__Exercise__: Only the lines from the start of the data through the line with "R = math.radians" belong in the copy. Restate them word for word, minus the pictures.
>> begin
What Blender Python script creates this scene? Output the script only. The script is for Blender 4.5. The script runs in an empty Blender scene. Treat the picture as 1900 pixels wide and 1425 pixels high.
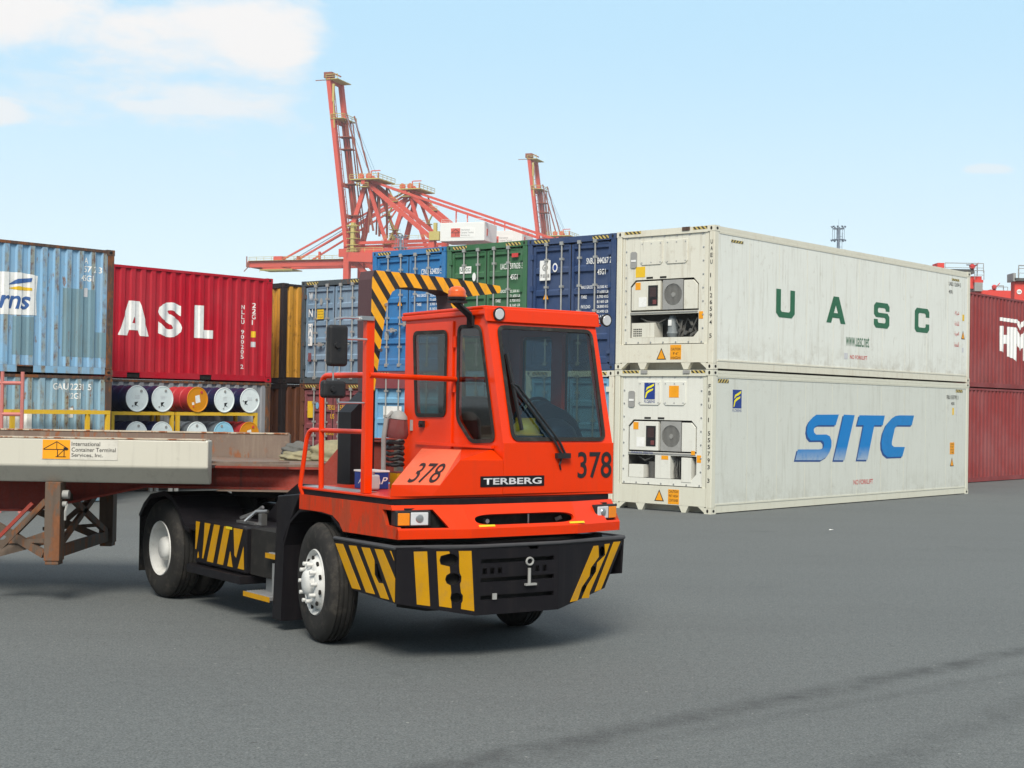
import bpy, bmesh, math, random
from mathutils import Vector, Matrix
from mathutils.geometry import tessellate_polygon
random.seed(7)
scene = bpy.context.scene
COL = scene.collection
R = math.radians

# ------------------------------------------------------------------ camera
cam_d = bpy.data.cameras.new("camera"); cam = bpy.data.objects.new("camera", cam_d); COL.objects.link(cam)
cam_d.sensor_width = 36; cam_d.lens = 2760 / 1900 * 36; cam_d.clip_end = 5000; cam_d.clip_start = 0.1
p_, r_ = 0.014608, 0.016503
f_ = Vector((0, math.cos(p_), math.sin(p_))); u_ = Vector((0, -math.sin(p_), math.cos(p_))); x_ = Vector((1, 0, 0))
rr = x_ * math.cos(r_) + u_ * math.sin(r_); uu = -x_ * math.sin(r_) + u_ * math.cos(r_)
cam.matrix_world = Matrix(((rr.x, uu.x, -f_.x, 0), (rr.y, uu.y, -f_.y, 0), (rr.z, uu.z, -f_.z, 2.107), (0, 0, 0, 1)))
scene.camera = cam

# ------------------------------------------------------------------ world, sun, exposure
SUN_DIR = Vector((-0.04, -0.70, 0.71)).normalized()          # towards the sun: behind the camera, a little left, high
world = bpy.data.worlds.new("World"); scene.world = world; world.use_nodes = True
wn = world.node_tree; wn.nodes.clear()
wo = wn.nodes.new('ShaderNodeOutputWorld'); bg = wn.nodes.new('ShaderNodeBackground')
sky = wn.nodes.new('ShaderNodeTexSky'); sky.sky_type = 'NISHITA'; sky.sun_disc = False
sky.sun_elevation = math.asin(SUN_DIR.z); sky.sun_rotation = math.atan2(SUN_DIR.x, SUN_DIR.y)
sky.air_density = 1.0; sky.dust_density = 1.6; sky.ozone_density = 1.0
tc = wn.nodes.new('ShaderNodeTexCoord'); mp = wn.nodes.new('ShaderNodeMapping')
mp.inputs['Scale'].default_value = (6.0, 6.0, 15.0); mp.inputs['Location'].default_value = (1.7, 0.35, 0.55)
n1 = wn.nodes.new('ShaderNodeTexNoise'); n1.inputs['Scale'].default_value = 1.6; n1.inputs['Detail'].default_value = 9; n1.inputs['Roughness'].default_value = 0.6
n1.inputs['Distortion'].default_value = 0.25
cr = wn.nodes.new('ShaderNodeValToRGB'); cr.color_ramp.elements[0].position = 0.5; cr.color_ramp.elements[1].position = 0.66
sepw = wn.nodes.new('ShaderNodeSeparateXYZ')
def wmath(op, a, b=None, c=None):
    n = wn.nodes.new('ShaderNodeMath'); n.operation = op
    for i, v in enumerate((a, b, c)):
        if v is None: continue
        if isinstance(v, (int, float)): n.inputs[i].default_value = v
        else: wn.links.new(v, n.inputs[i])
    return n.outputs[0]
L_ = wn.links.new
L_(tc.outputs['Generated'], mp.inputs['Vector']); L_(mp.outputs[0], n1.inputs['Vector']); L_(n1.outputs['Fac'], cr.inputs['Fac'])
L_(tc.outputs['Generated'], sepw.inputs[0])
def wmap(v, a, b, c=0.0, d=1.0):
    n = wn.nodes.new('ShaderNodeMapRange'); n.interpolation_type = 'SMOOTHSTEP'
    L_(v, n.inputs['Value']); n.inputs['From Min'].default_value = a; n.inputs['From Max'].default_value = b
    n.inputs['To Min'].default_value = c; n.inputs['To Max'].default_value = d
    return n.outputs[0]
az = wmath('DIVIDE', sepw.outputs['X'], wmath('MAXIMUM', sepw.outputs['Y'], 0.05))
el = wmath('DIVIDE', sepw.outputs['Z'], wmath('MAXIMUM', sepw.outputs['Y'], 0.05))
def bankf(azc, elc, slope, half, az0, az1, aw=0.05):
    c = wmath('ADD', elc, wmath('MULTIPLY', wmath('SUBTRACT', az, azc), slope))
    return wmath('MULTIPLY', wmap(wmath('ABSOLUTE', wmath('SUBTRACT', el, c)), half, 0.0), wmath('MULTIPLY', wmap(az, az1+aw*0.4, az1-aw*0.6), wmap(az, az0-aw*0.6, az0+aw*0.4)))
nz = wmath('MULTIPLY', wmath('SUBTRACT', n1.outputs['Fac'], 0.5), 3.4)
def cloudlet(bk, gain, lo=0.30, hi=0.85): return wmap(wmath('ADD', wmath('MULTIPLY', bk, gain), wmath('MULTIPLY', nz, wmap(bk, 0.0, 0.25))), lo, hi)
c1_ = cloudlet(bankf(-0.24, 0.252, -0.07, 0.062, -0.60, -0.125), 1.15, 0.2, 1.15)
c2_ = wmath('MULTIPLY', cloudlet(bankf(-0.30, 0.205, -0.04, 0.05, -0.60, -0.13), 0.62, 0.2, 1.0), 0.75)
c3_ = wmath('MULTIPLY', cloudlet(bankf(-0.22, 0.198, 0.0, 0.013, -0.27, -0.18), 1.0, 0.3, 0.9), 0.7)
c4_ = wmath('MULTIPLY', cloudlet(bankf(-0.345, 0.193, 0.0, 0.022, -0.45, -0.32), 1.2, 0.3, 0.9), 0.8)
c5_ = wmath('MULTIPLY', cloudlet(bankf(0.32, 0.165, 0.0, 0.006, 0.305, 0.335, 0.02), 1.0, 0.3, 0.9), 0.5)
cloud = wmath('MAXIMUM', wmath('MAXIMUM', c1_, c2_), wmath('MAXIMUM', wmath('MAXIMUM', c3_, c4_), c5_))
# thin haze veil: paler towards the horizon, unseen sky overhead whitened to neutralise the ambient light
zen = sepw.outputs['Z']
def wmix(f, a, b):
    n = wn.nodes.new('ShaderNodeMix'); n.data_type = 'RGBA'
    for k, v in (('Factor', f), ('A', a), ('B', b)):
        if isinstance(v, tuple): n.inputs[k].default_value = v
        elif isinstance(v, (int, float)): n.inputs[k].default_value = v
        else: L_(v, n.inputs[k])
    return n.outputs['Result']
vcol = wmix(wmap(zen, 0.02, 0.27), (7.1, 8.4, 8.9, 1), (4.1, 6.35, 7.9, 1))
vcol = wmix(wmap(zen, 0.32, 0.6), vcol, (4.9, 5.2, 5.4, 1))
vcol = wmix(wmath('MULTIPLY', wmap(sepw.outputs['Y'], 0.15, -0.25), wmap(zen, 0.42, 0.12)), vcol, (2.7, 3.1, 3.4, 1))     # unseen low sky behind the camera dimmed to cut reflections and ambient light
mixv = wn.nodes.new('ShaderNodeMix'); mixv.data_type = 'RGBA'; mixv.inputs['Factor'].default_value = 0.86
L_(sky.outputs[0], mixv.inputs['A']); L_(vcol, mixv.inputs['B'])
mixc = wn.nodes.new('ShaderNodeMix'); mixc.data_type = 'RGBA'; mixc.inputs['B'].default_value = (7.1, 7.0, 6.95, 1)
L_(cloud, mixc.inputs['Factor']); L_(mixv.outputs['Result'], mixc.inputs['A'])
L_(mixc.outputs['Result'], bg.inputs['Color']); bg.inputs['Strength'].default_value = 0.085
L_(bg.outputs[0], wo.inputs[0])
sl = bpy.data.lights.new("sun", 'SUN'); so = bpy.data.objects.new("sun", sl); COL.objects.link(so)
sl.energy = 2.7; sl.angle = R(24); sl.color = (1.0, 0.94, 0.83)
so.rotation_euler = SUN_DIR.to_track_quat('Z', 'Y').to_euler(); so.location = (0, 0, 60)
scene.view_settings.view_transform = 'Standard'; scene.view_settings.look = 'None'
scene.view_settings.exposure = 0.72; scene.view_settings.gamma = 1.0
scene.cycles.max_bounces = 8; scene.cycles.transparent_max_bounces = 12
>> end
__Answer for the task__:
What Blender Python script creates this scene? Output the script only. The script is for Blender 4.5. The script runs in an empty Blender scene. Treat the picture as 1900 pixels wide and 1425 pixels high.
import bpy, bmesh, math, random
from mathutils import Vector, Matrix
from mathutils.geometry import tessellate_polygon
random.seed(7)
scene = bpy.context.scene
COL = scene.collection
R = math.radians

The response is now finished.